能登の被災地で僧侶が「出張居酒屋」 はじける笑顔が自然のケアに

AI要約

能登半島の北側、珠洲市馬緤(まつなぎ)町にオープンした居酒屋で、自主避難所の人々が集まり笑顔で楽しんでいる様子。

刺し身が一番人気で、兵庫県の住職が調理を担当している。長田浩昭さんは以前能登町宇出津の寺で住職を務めていた。

南方玲子さんは地震で多くのものを失ったが、人とのつながりや新たな経験を通じて多くの収穫を感じている。

能登の被災地で僧侶が「出張居酒屋」 はじける笑顔が自然のケアに

 焼き鳥をあぶる煙がコンロからモクモクとあがり、ビールの栓を開けるプシュッという音が響くと、そこかしこで笑顔がはじけた。

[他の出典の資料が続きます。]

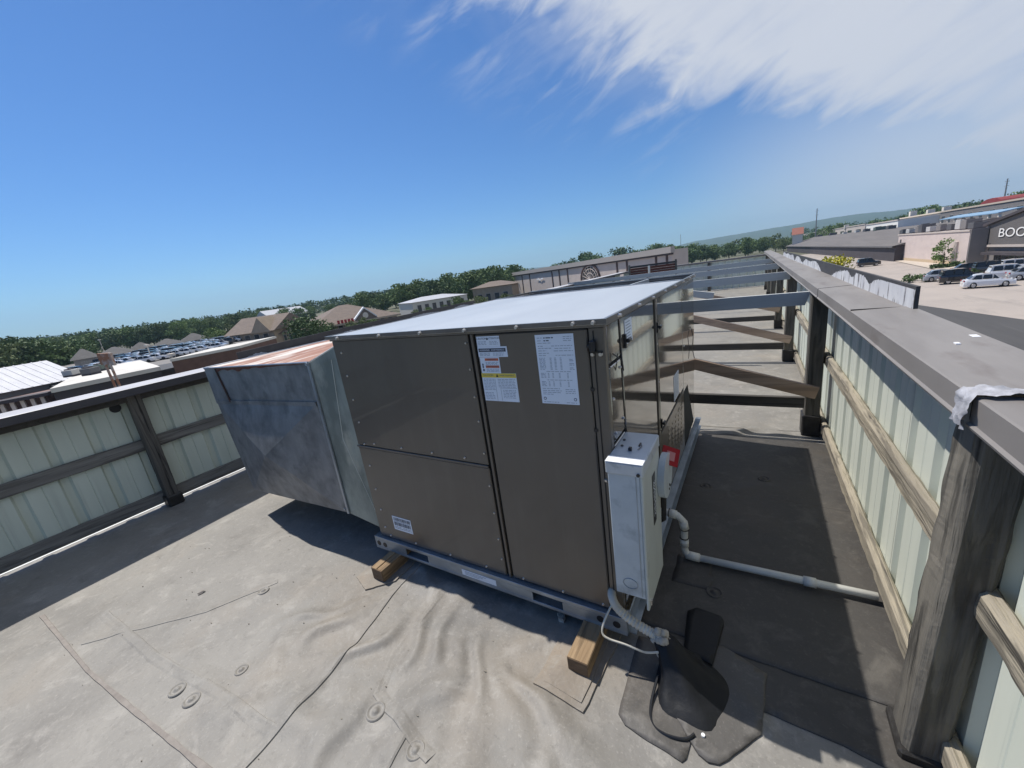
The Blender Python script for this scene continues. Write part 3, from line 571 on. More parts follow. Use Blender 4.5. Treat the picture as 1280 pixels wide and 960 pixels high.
# ------------------------------------------------------------------ galvanised duct elbow left of the unit
DY = -.01
duct = thing('sheet_metal_duct', 'weathered galvanised duct elbow with rusty top on the left of the unit', 'duct', (-.7, .3, .3))
def front(x, z, o=0): return (x, DY-o, z)
TL, TR, BR, BL = (-1.57, 1.176), (-.232, 1.215), (-.24, .255), (-1.437, .196); SLl, SRr = (-1.56, .921), (-.265, .971)
def lerp(a, b, t): return (a[0]+(b[0]-a[0])*t, a[1]+(b[1]-a[1])*t)
g = G(); TS1, TS2 = lerp(TL, TR, .135), lerp(SLl, SRr, .185)
for q, o in (((TL, TS1, TS2, SLl), .004), ((TS1, TR, SRr, TS2), .0)):
    c = ((q[0][0]+q[2][0])/2, (q[0][1]+q[2][1])/2)
    n = 8
    for i in range(n):
        for j in range(4):
            P = [lerp(lerp(q[0], q[3], b/4), lerp(q[1], q[2], b/4), a/n) for a, b in ((i, j), (i, j+1), (i+1, j+1), (i+1, j))]
            g.quad(*[front(*p, o+.004*mnoise.noise(Vector((p[0]*4, p[1]*5, 1)))) for p in P])
g.build('upper_panel', m_duct, duct, smooth=True)
g = G(); c = ((SLl[0]+BR[0])/2-.02, (SLl[1]+BL[1])/2+.03); cor = [SLl, SRr, BR, BL]    # cross-broken panel
for a, b in zip(cor, cor[1:]+cor[:1]):
    n = 10
    rowsv = []
    for j in range(n+1):
        row = []
        for i in range(n+1):
            p = lerp(lerp(a, b, i/n), c, j/n); row.append(front(*p, .07*j/n+.004*mnoise.noise(Vector((p[0]*5, p[1]*5, 4)))))
        rowsv.append(row)
    b0 = len(g.v); g.v += [v for r in rowsv for v in r]
    for j in range(n):
        for i in range(n): g.f.append((b0+j*(n+1)+i, b0+j*(n+1)+i+1, b0+(j+1)*(n+1)+i+1, b0+(j+1)*(n+1)+i)); g.mi.append(0)
g.build('cross_broken_panel', m_duct, duct)
g = G()
def flat(a, b, w, o0, o1):
    d = Vector((b[0]-a[0], 0, b[1]-a[1])).normalized(); nn = Vector((-d.z, 0, d.x))*w/2
    A, B = Vector(front(*a, o0)), Vector(front(*b, o0)); g.slab([A-nn, B-nn, B+nn, A+nn], (0, -1, 0), o1)
flat((SLl[0]+.01, SLl[1]), SRr, .026, .002, .005)
g.build('drive_cleat', m_duct, duct)
g = G(); flat(TS1, TS2, .012, .003, .007); g.build('rusty_seam', M('dark_rust_seam', (.05, .038, .034), (.10, .05, .035), scale=20, rough=.8), duct)
g = G(); flat(TR, BR, .018, .002, .008); g.disc(front(TR[0]-.006, TR[1]-.005, .01), (0, -1, 0), .010, .006, 8); g.disc(front(BR[0]-.02, BR[1]+.03, .01), (0, -1, 0), .008, .006, 8); g.build('corner_cleat', m_galv, duct)
g = G(); g.disc(front(-.86, .81, .018), (0, -1, 0), .012, .003, 8); g.build('hole', m_black, duct)
# rust eaten edge along the top of the front
g = G(); n = 90; tops = []; 
for i in range(n+1):
    p = lerp(TS1, TR, i/n); d = .014+.026*max(0, mnoise.noise(Vector((p[0]*9, 3, 0)))+.25)*(1.2 if i < n*.6 else .4)
    tops.append((front(p[0], p[1]+.002, .0055), front(p[0], p[1]-d*(1-.75*i/n), .0055)))
for a, b in zip(tops[:-1], tops[1:]): g.quad(a[0], a[1], b[1], b[0])
g.build('rust_run', m_rustd, duct)
# side facing the unit, tapering in to the cabinet
u0, u1 = (-.006, .035, 1.30), (-.006, .035, .168)
s0, s1 = (TR[0], DY, TR[1]), (BR[0], DY, BR[1])
g = G(); mid = tuple((a+b)/2 for a, b in zip(s0, u1))
def lerp3(a, b, t): return tuple(a[i]+(b[i]-a[i])*t for i in range(3))
cc = lerp3(lerp3(s0, u1, .5), lerp3(s1, u0, .5), .5); cc = (cc[0]-.012, cc[1]-.004, cc[2]+.02)
g.add([s0, u0, cc], [(0, 2, 1)]); g.add([u0, u1, cc], [(0, 2, 1)]); g.add([u1, s1, cc], [(0, 2, 1)]); g.add([s1, s0, cc], [(0, 2, 1)])
g.build('taper_side', m_duct2, duct)
g = G(); rr = .002; g.tube([lerp3(s0, u0, .75), cc], rr, 5); g.tube([cc, u1], rr, 5); g.tube([s0, u0], .005, 6); g.build('break_line', M('bright_galvanised_edge', (.55, .58, .55), rough=.4, metal=.3), duct)
G().slab([lerp3(s0, s1, .0), lerp3(u0, u1, .0), lerp3(u0, u1, .045), lerp3(s0, s1, .055)], (.55, -.2, 0), .008).build('corner_cleat', m_duct2, duct)
# top, underside, left and back
b = 1.35
TLb, TRb = (TL[0]-.02, b, TL[1]), (-.006, b, 1.30)
g = G(); n = 14
A_, B_, C_, D_ = (TL[0], DY-.004, TL[1]+.004), (TR[0], DY-.004, TR[1]+.004), (-.006, b, 1.305), (TL[0], b, TL[1]+.004)
rows = [[None]*(n+1) for _ in range(n+1)]
for i in range(n+1):
    for j in range(n+1):
        p = lerp3(lerp3(A_, B_, i/n), lerp3(D_, C_, i/n), j/n); rows[j][i] = (p[0], p[1], p[2]+.004*mnoise.noise(Vector((p[0]*3, p[1]*3, 7))))
g.v = [v for r in rows for v in r]
for j in range(n):
    for i in range(n): g.f.append((j*(n+1)+i, j*(n+1)+i+1, (j+1)*(n+1)+i+1, (j+1)*(n+1)+i)); g.mi.append(0)
g.quad((TR[0], DY-.004, TR[1]+.004), (-.006, .035, 1.305), (-.006, .4, 1.305), (-.05, .4, TR[1]+.01))
g.build('rusty_top', m_rust, duct)
g = G(); g.quad((BL[0], DY, BL[1]), (BR[0], DY, BR[1]), (-.02, b, .26), (BL[0], b, .20)); g.quad((TL[0], DY, TL[1]), (BL[0], DY, BL[1]), (BL[0], b, .20), (TL[0], b, TL[1])); g.quad((TL[0], b, TL[1]), (BL[0], b, .20), (-.02, b, .26), (-.02, b, 1.29))
g.build('rear_casing', m_duct, duct)
g = G(); g.tube([A_, B_], .006, 6); g.tube([A_, D_], .006, 6); g.build('top_hem', m_galv, duct)
G().box(-1.2, -.3, .25, 1.15, -.02, .22).build('curb_connector', m_duct, duct)

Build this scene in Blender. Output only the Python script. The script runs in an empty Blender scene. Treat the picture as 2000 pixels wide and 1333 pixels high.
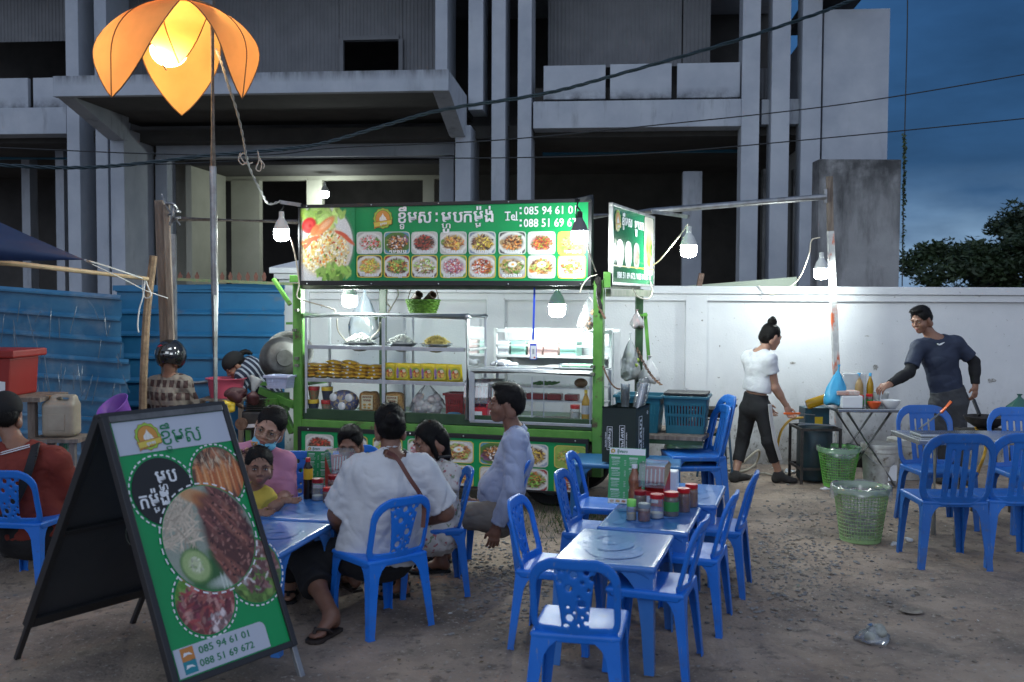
import bpy, bmesh, math, random
import numpy as np
from mathutils import Vector as V, Matrix
random.seed(7)
RNG = np.random.default_rng(11)
R_ = math.radians
SC = bpy.context.scene
COL = SC.collection
# --- camera, sky, sun, exposure
cam_data = bpy.data.cameras.new('camera')
cam = bpy.data.objects.new('camera', cam_data)
COL.objects.link(cam)
cam_data.sensor_width = 36.0
cam_data.lens = 35.0
cam_data.clip_end = 3000
cam_data.clip_start = 0.05
EYE = V((0, 0, 1.70))
ROT = Matrix.Rotation(R_(90 - 2.56), 3, 'X') @ Matrix.Rotation(R_(0.27), 3, 'Z')
cam.location = EYE
cam.rotation_euler = ROT.to_euler()
cam_data.dof.use_dof = True
cam_data.dof.focus_distance = 8.4
cam_data.dof.aperture_fstop = 3.2
SC.camera = cam
world = bpy.data.worlds.new('World')
SC.world = world
world.use_nodes = True
wn, wl = world.node_tree.nodes, world.node_tree.links
wn.clear()
w_out = wn.new('ShaderNodeOutputWorld')
w_bg = wn.new('ShaderNodeBackground')
w_bg.inputs['Strength'].default_value = 0.15
sky = wn.new('ShaderNodeTexSky')
sky.sky_type = 'NISHITA'
sky.sun_disc = False
SUN_EL, SUN_RO = R_(1.5), R_(200)
sky.sun_elevation, sky.sun_rotation = SUN_EL, SUN_RO
sky.air_density, sky.dust_density, sky.ozone_density = 1.0, 0.4, 4.0
tc = wn.new('ShaderNodeTexCoord')
mp = wn.new('ShaderNodeMapping')
mp.inputs['Scale'].default_value = (1.0, 1.0, 3.2)
cl = wn.new('ShaderNodeTexNoise')
cl.inputs['Scale'].default_value = 2.3
cl.inputs['Detail'].default_value = 7
cl.inputs['Roughness'].default_value = 0.55
cr = wn.new('ShaderNodeValToRGB')
cr.color_ramp.elements[0].position, cr.color_ramp.elements[1].position = 0.38, 0.68
cr.color_ramp.elements[0].color = (0.62, 0.62, 0.62, 1)
cr.color_ramp.elements[1].color = (1.25, 1.28, 1.3, 1)
sep = wn.new('ShaderNodeSeparateXYZ')
hz = wn.new('ShaderNodeMapRange')
hz.inputs['From Min'].default_value, hz.inputs['From Max'].default_value = 0.045, 0.125
hz.inputs['To Min'].default_value, hz.inputs['To Max'].default_value = 1.0, 0.0
cn2 = wn.new('ShaderNodeTexNoise')
cn2.inputs['Scale'].default_value = 5.0
cn2.inputs['Detail'].default_value = 6
band = wn.new('ShaderNodeMath'); band.operation = 'MULTIPLY'
mixc = wn.new('ShaderNodeMixRGB')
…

 そんな「居酒屋」がオープンしたのは、能登半島の北側。日本海に面した石川県珠洲市馬緤(まつなぎ)町の市自然休養村センター。6月に訪ねると、ここを自主避難所として寝泊まりする約20人に、自宅で過ごす住民も加わり、数十人でにぎわっていた。

 一番人気は刺し身。包丁を握るのは、兵庫県丹波篠山市にある真宗大谷派法伝寺の住職、長田浩昭さん(63)だ。36歳まで珠洲市の隣の能登町宇出津(うしつ)の寺で住職を務めていた。

 調理が一段落すると、長田さんも会話に加わる。ある人が「昔、宇出津のお寺で結婚式挙げたわ」と語り出すと、「それ引き受けたのおれやで」と長田さん。思いがけない再会に盛り上がる。

 主婦仲間と話し込んでいた南方玲子さん(71)は「地震でたくさんのものを失ったけれど、人とのつながりとか、地震がなかったら経験できんかったようなものをたくさん得ました」と話す。